La Plante curry provoque plusieurs commentaires qui me donnent l'occasion d'expliquer l'origine de quelques épices. En effet, celle-ci n'est pas le curry, mais donne aux mets un parfum de curry. On doit toutefois la retirer après la cuisson. Pour son côté piquant, la Cardère à foulon est, quant à elle, étonnante. Une occasion de faire de la botanique, car cette plante est bisannuelle, alors que d'autres sont annuelles ou vivaces, rustiques ou pas.
Finale camphrée et collante.
Bien sûr, dans la très grande majorité des jardins du Jardin botanique, il est interdit de cueillir les feuilles des plantes. Toutefois, une plante dans la Cour offre tellement de feuilles aux visiteurs, que certaines utilisations en valent la peine. 2001. Martin me tendit une feuille d'Eucalyptus globulus: «Chiffonne cette feuille, puis remarque la texture et l'odeur…» Elle était et est encore aujourd'hui très collante et camphrée… Un petit voyage en Australie. Aaaahhhh!
Et encore? Encore plein de sens? Oui.
Une section se prête au goût d'intenses saveurs, alors qu'un meuble permet de jouer des instruments végétaux de musique.
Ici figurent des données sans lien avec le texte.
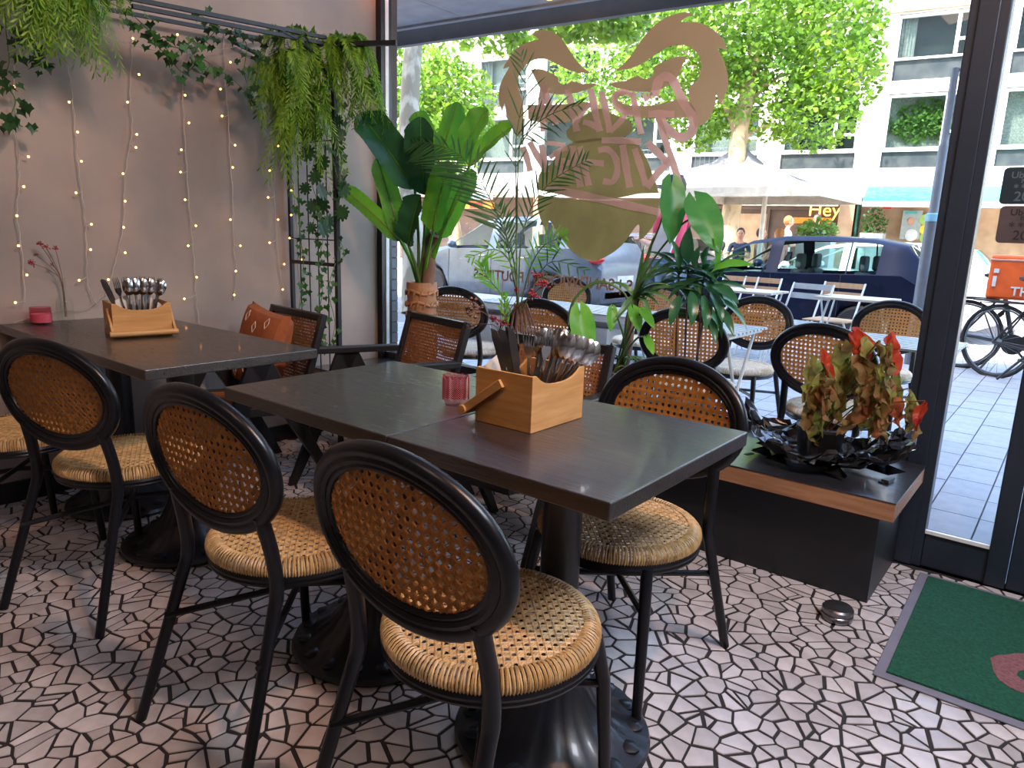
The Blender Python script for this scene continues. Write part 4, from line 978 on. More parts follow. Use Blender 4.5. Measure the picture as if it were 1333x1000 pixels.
fern(ctr(388, 62, -3.10), 'large fern bunch hanging from the left end of the arch top', 58, .36, (.08, .10, .12), 4)
fern(ctr(360, 100, -3.2), 'fern bunch hanging lower left under the large arch fern', 26, .30, (.05, .08, .05), 5)
fern(ctr(395, 130, -3.05), 'long fern bunch hanging in front of the left arch post', 30, .38, (.04, .05, .10), 6)
fern(ctr(452, 60, -2.97), 'yellow-green fern bunch hanging from the right arch post beside the window', 46, .36, (.06, .05, .05), 7)
fern(ctr(478, 112, -2.93), 'fern tail trailing towards the banana leaves', 14, .30, (.03, .02, .04), 8)
def ivy_mesh(m):
    P = [(0, 0), (.30, -.26), (.42, .02), (.62, .22), (.30, .40), (.12, .62), (0, 1.0), (-.12, .62), (-.30, .40), (-.62, .22), (-.42, .02), (-.30, -.26)]
    vs = [(x, y, .12 * abs(x)) for x, y in P] + [(0, .35, 0)]
    return MB().add(vs, [(i, (i + 1) % 12, 12) for i in range(12)]).mesh('ivy_leaf', m, False)
def monst_mesh():
    mb = MB(); n = 40; pts = [(0, 0, 0)]
    for k in range(n + 1):
        a = 2 * pi * k / n; r = .55 * (1 - .12 * cos(a)) * (1 if k % 4 else .62); pts.append((r * sin(a) * .95, .42 - r * cos(a), .10 * abs(sin(a)) * r))
    pts[0] = (0, .4, 0); return mb.add(pts, [(0, k, k + 1) for k in range(1, n + 1)]).mesh('monstera_leaf', 'ivy_dark', False)
IV = {'l': ivy_mesh('ivy'), 'd': ivy_mesh('ivy_dark')}; MO = monst_mesh()
def garland(label, pts, nl, size, seed, kind='l', jit=.03, nm='ivy_garland'):
    random.seed(seed); P = [Vector(p) for p in pts]; t = thing(nm, label, 'garland', P[0]); O_ = P[0]; sp = [p - O_ for p in cr_spline(P, 8)]
    MB().tube(sp, .0022, 4).build('vine', 'stem_green', t)
    for k in range(nl):
        f = (k + random.random()) / nl * (len(sp) - 1.01); i = int(f); p = sp[i].lerp(sp[i + 1], f - i)
        q = p + Vector((random.uniform(-.2, 1) * jit, random.uniform(-1, 1) * jit, random.uniform(-1, .5) * jit))
        nrm = Vector((.8, -.5, .1)) + Vector((random.uniform(-.7, .7), random.uniform(-.7, .7), random.uniform(-.4, .6)))
        yv = Vector((random.uniform(-.5, .5), random.uniform(-.6, .6), -1)); zz = nrm.normalized(); xv = yv.cross(zz).normalized(); yv = zz.cross(xv)
        s = size * random.uniform(.65, 1.2)
        T = Matrix(((xv.x * s, yv.x * s, zz.x * s, q.x), (xv.y * s, yv.y * s, zz.y * s, q.y), (xv.z * s, yv.z * s, zz.z * s, q.z), (0, 0, 0, 1)))
        if q.x + O_.x < WX + .02: T[0][3] = WX + .03 - O_.x
        inst(MO if kind == 'm' else IV[kind if random.random() < .7 else 'd'], 'monstera_leaf' if kind == 'm' else 'ivy_leaf', t, T)
    return t
G = lambda L, x: [PX(a, b_, x) for a, b_ in L]
garland('dark ivy trailing down the far left wall edge beside the first light string', G([(5, -10), (8, 40), (12, 80), (6, 105), (20, 130), (14, 155), (30, 165)], -3.32), 34, .040, 1, 'd', .04)
garland('ivy below the bright fern at the top left', G([(25, 30), (45, 60), (55, 88), (40, 40)], -3.3), 14, .040, 2, 'd', .03)
garland('ivy wound along the middle of the arch rails', G([(125, -5), (170, 18), (200, 45), (230, 62), (262, 58), (285, 35)], -3.15), 62, .036, 3, 'l', .06)
garland('ivy hanging under the arch rails between the middle light strings', G([(195, 50), (220, 75), (240, 95), (262, 78), (280, 88)], -3.25), 26, .038, 4, 'l', .04)
garland('ivy on the right part of the arch rails beside the large fern', G([(255, 15), (290, 40), (320, 55), (318, 95), (330, 120), (345, 60), (365, 40), (395, 38)], -3.12), 52, .034, 5, 'd', .05)
garland('loose ivy end hanging left of the large arch fern', G([(262, 90), (290, 95), (308, 108), (330, 132)], -3.3), 9, .036, 6, 'd', .02)
garland('green ivy climbing down the left bars of the arch panel', G([(388, 250), (390, 300), (395, 340), (392, 380), (388, 430), (400, 465)], -3.25), 34, .034, 7, 'l', .03)
garland('green ivy climbing down the middle bars of the arch panel', G([(415, 270), (420, 310), (415, 345), (420, 380), (412, 420), (418, 450)], -3.10), 44, .034, 8, 'l', .035)
garland('green ivy trailing past the right arch post', G([(436, 300), (448, 330), (436, 345), (428, 380), (436, 420), (430, 450)], -3.0), 20, .030, 9, 'l', .03)
garland('ivy cluster crossing the bottom of the arch panel', G([(372, 425), (385, 440), (400, 445), (425, 450)], -3.15), 18, .034, 10, 'l', .03)
garland('dark leafy garland wound round the upper right arch post', G([(437, 130), (442, 170), (436, 200), (444, 230), (432, 250)], -3.0), 30, .040, 11, 'd', .035)
garland('split-leaf garland hanging inside the arch panel', G([(402, 150), (412, 190), (405, 230), (412, 262), (408, 290)], -3.12), 14, .075, 12, 'm', .05, 'monstera_garland')
garland('split-leaf garland on the outer side of the right arch post', G([(436, 150), (446, 170), (441, 262), (448, 270)], -2.98), 5, .075, 13, 'm', .02, 'monstera_garland')
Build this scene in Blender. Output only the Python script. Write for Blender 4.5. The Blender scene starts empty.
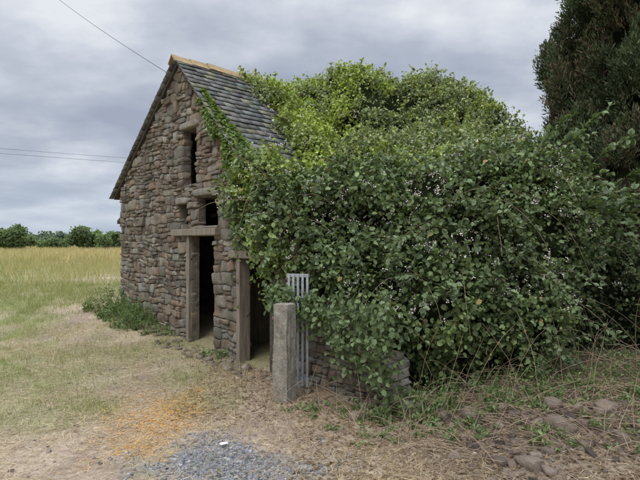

Pour une expérience encore plus complète, venez nous rencontrer ce week-end où le public pourra se mettre dans la peau d'un non-voyant et/ou assister à une causerie d'Isabelle Michaud, créatrice de parfums. La Cour des sens est située en face du restaurant du Jardin botanique de Montréal… Un chien de Carex se trouve devant. Aux plaisirs!